Varlık içinde yokluk belediyeciliği

Türkiye’nin en büyük şehirlerinin belediye yönetimleri, büyük ölçüde Cumhuriyet Halk Partisi’nin elinde. Son yerel seçimlerde halkın tercihi bu yönde olmuşsa, elbette bu tercih baş tacı edilmelidir. Ancak, ya CHP’li belediyeler halkın iradesine saygı duymuyorsa o zaman ne yapılmalı? Gerçek şu ki, CHP’ye emanet edilen pek çok il ve ilçede, eski yönetimlerin mumla arandığı bir vizyonsuzluk sergilendi. CHP’li belediye başkanları hizmet üretmekten çok mazeret üretmenin yarışına girdi.
İstanbul, altyapı yetersizlikleriyle, kangrenleşmiş trafik sorunuyla ve yaklaşmakta olan doğal afetlere karşı alınmayan önlemlerle adeta kaderine terk edilmiş durumda. İki gün önce yürekleri ağızlara getiren 6,2 şiddetindeki depremde İstanbul halkı uzun zamandır bastırdığı korkularıyla yeniden yüzleşti. “Deprem dirençli kent” hikayeleri anlatıp İstanbul’u güçlendirmek adına parmak oynatmayan eski belediye başkanının ve onun yönetiminin yarattığı güvenlik açığını iliklerine kadar yeniden hissetti.

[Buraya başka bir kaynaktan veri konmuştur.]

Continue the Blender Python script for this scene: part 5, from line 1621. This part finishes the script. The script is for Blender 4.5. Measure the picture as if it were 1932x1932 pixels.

Peki ya diğer CHP’li büyükşehirler farklı mı? Ankara CHP’li Mansur Yavaş‘ın yönetimi altına girdiğinden beri kent tarihinin en kötü senelerini geçiriyor. Önceki dönemde sadece belirli saatlerde yaşanan trafik yoğunluğu artık günün her saatine yayılmış durumda. Mansur Yavaş “Ne kadar yol yaparsak o kadar trafik olur” diyerek sorumluluktan sıyrılmaya çalışıyor. Oysa yol yapmak, bulvar açmak, trafiği rahatlatmak zaten senin asli görevin. Bu mantığa göre, “ne kadar hastane yapılırsa o kadar hasta olur” diyerek hastane yapmaktan da vaz mı geçeceğiz?
Sanki tapusu CHP’ye verilmiş gibi başka hiçbir partiye şans tanımayan İzmirli seçmen de bugün kanalizasyon kokuları, su sorunu, çevre kirliliği ve ulaşım problemleriyle mücadele ediyor. CHP’li başkanlar “Hükümet projelerimizi engelliyor”, “Bizimle işbirliği yapmıyor” gibi bahanelere sığınıyorlar. Seçim meydanlarında vaatler savururken bu engeller yok muydu? Madem merkezi idareyle çalışmadan projeleri gerçekleştiremiyorsunuz, o zaman neden aday oldunuz? Neden halka tutulamayacak sözler verdiniz? Bıraksaydınız da hizmet edebilecek adaylar yarışsaydı…
Bu bahanecilik kültürü, kamu kaynaklarının hoyratça kullanılmasının, yolsuzlukların ve şahsi zenginleşmenin üzerini örtme çabasının tezahürü. İstanbul Büyükşehir Belediyesi’nin elindeki devasa bütçe başka hangi şehirde var? Bu kadar büyük kaynakla bu kadar az hizmet üretmek nasıl mümkün oldu? Herhalde cevabı, Ekrem İmamoğlu ve etrafındaki yolsuzluk, usulsüzlük ve rüşvet kümesinin şüpheli işlerinde ve kamu kaynaklarının itinayla zimmete geçirilmesinde aramak gerekli!
CHP’de gerçekten hizmet eden birkaç başkan da yok değildi. Ama bu kişiler günün sonunda ya pasifize edildi ya dışlandı. CHP’de iyi işlere imza atan birkaç kişi, herhalde çoğunluğa kötü örnek teşkil ettiği için kapının dışına atıldı. Sonuçta geriye, yolsuzluk ve rüşvet batağında debelenen, belediye işlerini bırakıp dizi film setlerinde kendisine rol arayan, maaş ödeyemediği için taşınmazları satmaya kalkan başkanlar kaldı.
CHP belediyeciliği, halkın aklıyla alay eden bir zihniyetin cisimleşmiş hali. Bu zihniyet hem bugünün kentlerini hem yarının Türkiye’sini çürütüyor, sabote ediyor.